Title

Women who de-silence themselves: Male-illegible literature (Nushu) and female-specific songs (Nuge) in Jiangyong County, Hunan Province, China

Date of Award

1997

Degree Type

Dissertation

Degree Name

Doctor of Philosophy (PhD)

Department

Anthropology

Advisor(s)

Susan S. Wadley

Keywords

women writers, performance, writing

Subject Categories

Anthropology | Social and Cultural Anthropology

Abstract

Women in China were traditionally uneducated and illiterate and, as a result, writing history became exclusively preserved for men. If women, particularly the peasant class, were able to write, would they produce a "herstory" different from men's "history?" Oral tradition has long been women's predominant "weapon" for self-expression and mutual communication. What if women enjoyed some writing tool as men did, would they "write" their herstory in a different way than they "orally" perform it? This dissertation investigates these questions by exploring male-illegible female literature, nushu, and female-specific songs, nuge, used by women in Jiangyong County, Hunan Province, China.

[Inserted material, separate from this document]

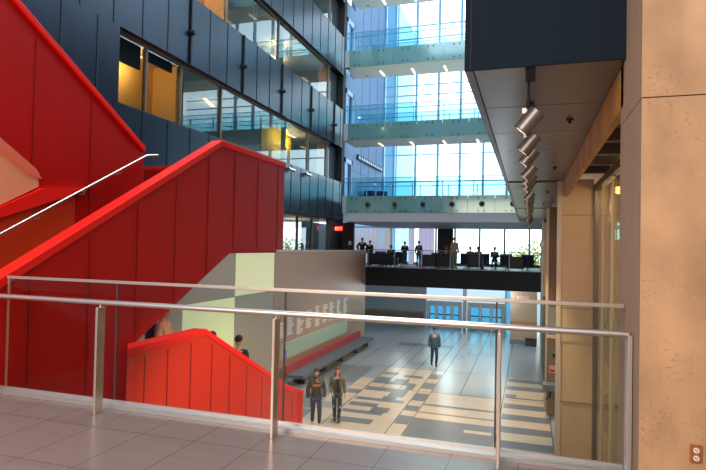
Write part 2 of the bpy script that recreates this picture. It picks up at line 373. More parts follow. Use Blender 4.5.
# lounge level glazing
TANF = mat('tan_window_frame', (170, 150, 120), .5)
r = struct(MB().box(-12.3, 1.2, YC-.1, YC+.1, .42, .62).box(-12.3, 1.2, YC-.1, YC+.1, 2.95, 3.05).done('window_7', TANF))
for x in (-9.3, -7.72, -6.15, -4.85, -3.2, -1.58, -.02): MB().box(x-.06, x+.06, YC-.12, YC+.08, .62, 2.95).done('mullion', TANF, r)
MB().box(-12.3, 1.2, YC-.012, YC+.012, .6, 3.0).done('pane', G_CW, r)
struct(MB().box(-6.0, -4.95, YC-.35, YC-.13, .42, 3.0).done('wall_back', mat('dark_brown_panel', (62, 54, 58), .6)), 'dark panel between the lounge windows')
struct(MB().box(.72, .98, YC-.6, YC+.1, -3.85, 3.0).box(.98, 1.6, 30, YC, .42, 3.0).done('wall_right', BLACK))
# hall level back wall with doors
bk = MB()
bk.box(-16, -6.75, YC-.15, YC+.15, ZL, -.75, 0).box(-16, -6.9, YC-.18, YC-.15, -3.3, -2.75, 1)
struct(bk.done('wall_back', [mat('grey_back_wall', (140, 146, 150), .6), mat('brown_stripe', (100, 78, 64), .6)]), 'grey wall under the lounge with a brown band')
DF = mat('door_frame_grey', (176, 184, 188), .4, metal=.2)
for i, (x0, x1) in enumerate(((-6.7, -4.3), (-3.95, -1.5))):
    d = struct(MB().box(x0, x1, YC-.08, YC+.08, -2.2, -2.0).box(x0, x0+.14, YC-.08, YC+.08, ZL, -2.2).box(x1-.14, x1, YC-.08, YC+.08, ZL, -2.2).done('door_%d' % (i+4), DF))
    n = 4 if i == 0 else 3; ww = (x1-x0-.28)/n
    for k in range(n):
        a0 = x0+.14+k*ww
        lf = MB().box(a0+.01, a0+.11, YC-.05, YC+.02, ZL, -2.2).box(a0+ww-.11, a0+ww-.01, YC-.05, YC+.02, ZL, -2.2).box(a0+.1, a0+ww-.1, YC-.05, YC+.02, ZL, ZL+.35).box(a0+.1, a0+ww-.1, YC-.05, YC+.02, -2.35, -2.2).done('door_leaf', DF, d)
        MB().box(a0+.1, a0+ww-.1, YC-.03, YC-.01, ZL+.35, -2.35).done('pane', G_CYAN, lf)
        MB().box(a0+.08, a0+ww-.08, YC-.12, YC-.06, -2.95, -2.88).done('push_bar', BLACK, lf)
struct(MB().box(-6.7, -1.05, YC-.1, YC+.1, -.8, -.65).box(-4.25, -4.0, YC-.1, YC+.1, ZL, -.7).box(-1.5, -1.4, YC-.1, YC+.1, ZL, -.7).done('window_8', DF))
struct(MB().box(-1.4, -1.0, YC-.05, YC, ZL, -.7).done('window_9', G_CYAN))
# tan wall block under the right end of the lounge
struct(MB().box(-1.02, .46, 33.6, YC, ZL, -.7, 0).box(-1.02, .46, 33.57, 33.6, -2.9, -2.55, 1).box(-1.02, .46, 33.4, 33.6, ZL, ZL+.28, 2).done('wall_back', [mat('tan_hall_wall', (214, 176, 140), .6), mat('orange_tan_band', (206, 140, 86), .6), mat('grey_ledge', (150, 150, 152), .6)]), 'tan wall with white lettering near the glass doors')
t = thing('wall_lettering', 'small white lettering on the tan wall under the lounge', 'sign', (-.65, 33.55, -1.25))
lx = 0
for ch, wd in (('g', .12), ('i', .05), ('p', .12), ('c', .10), ('c', .1)):
    m = MB()
    if ch in 'it': m.box(lx, lx+.03, -.02, 0, 0, .2)
    else: m.box(lx, lx+wd, -.02, 0, .12, .15).box(lx, lx+wd, -.02, 0, 0, .03).box(lx, lx+.03, -.02, 0, 0 if ch != 'p' else -.08, .15)
    if ch == 'g': m.box(lx+wd-.03, lx+wd, -.02, 0, -.08, .15)
    m.done('glyph', WHITE, t); lx += wd+.04
t = thing('display_box', 'small dark box standing on the grey ledge by the tan wall', 'box', (.25, 33.2, ZL))
MB().box(-.4, .2, -.25, .2, .0, .35).done('body', mat('brown_box', (80, 64, 54), .6), t, bevel=.01); MB().box(-.42, .22, -.27, .22, .35, .39).done('lid', BLACK, t)

# --- lounge slab / beam
struct(MB().box(-9.25, .66, 31.5, YC, -.67, .40, 0).box(-9.25, .66, 31.48, 31.6, .40, .44, 1).done('floor', [BLACK, GREYM]), 'black edge beam and floor of the lounge balcony')
struct(MB().box(-9.2, .6, 31.8, YC-.1, .40, .425).done('floor', mat('lounge_carpet', (110, 118, 132), .5)))
# slab over the lounge (first bridge level)
struct(MB().box(-9.55, 3.0, 28.0, YC-.1, 2.93, 3.38).box(-9.55, 3, 28.12, YC-.1, 3.38, 4.15).done('ceiling', mat('grey_slab_edge', (150, 156, 160), .6)), 'grey slab over the lounge')
# --- glass bridges
def bridge(z, label, i):
    b = thing('glass_bridge', label, 'bridge', (-4, 28, z), group='glass sided bridges across the atrium')
    x0, x1 = -5.6, 5.0
    depth = 2.1
    if i: MB().box(x0, x1, .06, depth, .0, .74).done('deck', mat('cream_bridge_underside', (250, 240, 220), .7), b)
    L = x1-x0; n = 8
    pn = MB()
    for k in range(n): pn.box(x0+k*L/n+.006, x0+(k+1)*L/n-.006, 0, .05, .0 if i else .02, .90)
    fx = pn; fx.mi = 1
    for k in range(n):
        for dz in (.12, .76):
            for dx in (-.14, .14): fx.tube([(x0+(k+.5)*L/n+dx, -.03, dz), (x0+(k+.5)*L/n+dx, .01, dz)], .035, 8)
    fx.done('fascia', [TEAL, BLACK], b)
    MB().box(x0, x0+.22, -.02, .25, 0, .9).done('end_plate', mat('grey_end_plate', (150, 160, 164), .5), b)
    for yy in (0.02, depth):
        MB().box(x0, x1, yy-.008, yy+.008, .90, 1.86).done('guard_pane', G_BR, b)
        MB().tube([(x0, yy, 1.87), (x1, yy, 1.87)], .022, 8).done('top_rail', mat('blue_steel_rail', (120, 172, 196), .4, metal=.2), b)
        MB().tube([(x0, yy+.12, 1.66), (x1, yy+.12, 1.66)], .022, 8).done('handrail', MATS['blue_steel_rail'], b)
        for k in range(7):
            xx = x0+.7+k*1.55
            MB().box(xx-.02, xx+.02, yy+.02, yy+.09, .8, 1.7).done('post', MATS['blue_steel_rail'], b)
    if i:
        for k in range(5):
            xx = x0+1.15+k*1.1 if i != 9 else 0
        for k in range(4):
            xx = x0+1.7+k*1.75
            s = MB().box(xx-.05, xx+.05, .95, 1.85, -.02, .0).done('strip_light', mat('strip_glow', (255, 225, 190), .5, emit=2.2), b)
        for k in range(7):
            xx = x0+.7+k*1.4
            MB().tube([(xx, 1.7, -.015), (xx, 1.7, .01)], .06, 10).done('downlight', WHITEP if k % 2 else BLACK, b)
    return b
bridge(3.38, 'lowest glass sided bridge, with round black nozzles along its edge', 0)
bridge(7.27, 'middle glass sided bridge, between the lowest bridge and the highest whole one', 1)
bridge(11.23, 'upper glass sided bridge seen whole, two above the lounge', 2)
bridge(15.27, 'topmost bridge, only its beige underside in view', 3)
for k, x in enumerate((-8.17, -6.7, -5.23, -3.76, -2.28, -.8)):
    nm = ('nearest the dark cladding', 'second from the dark cladding', 'third from the dark cladding', 'fourth from the dark cladding', 'second from the overhanging soffit', 'beside the overhanging soffit')[k]
    t = thing('air_nozzle', 'round black air nozzle on the lowest bridge, ' + nm, 'nozzle', (x, 27.93, 3.84), group='air nozzles on the lowest bridge')
    MB().tube([(0, .0, 0), (0, -.05, 0)], [.14, .13], 16).done('ring', mat('dark_grey_ring', (70, 78, 84), .5), t)
    MB().ball((0, -.04, 0), (.10, .09, .10)).done('nozzle_ball', BLACK, t)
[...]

The main theme of this dissertation is to examine how women as "the weak of society" use "the weapon of the weak" to empower themselves as individuals, to socialize themselves into groups, and to de-silence themselves. Approached from performance- and context-centered as well as textual analyses, this research intends to uncover women's voices in terms of how Chinese peasant women conceptualize their lives, (re)construct their identities, and strategically negotiate with the social reality that constrains them. It also explores two largely unexplored inquiries: how women's "herstory" differs and complements men's "history" in terms of textual structure, historiography, and epistemology; and how women's written literature is different from, and interacts with, their oral folklore in terms of function and expressive power.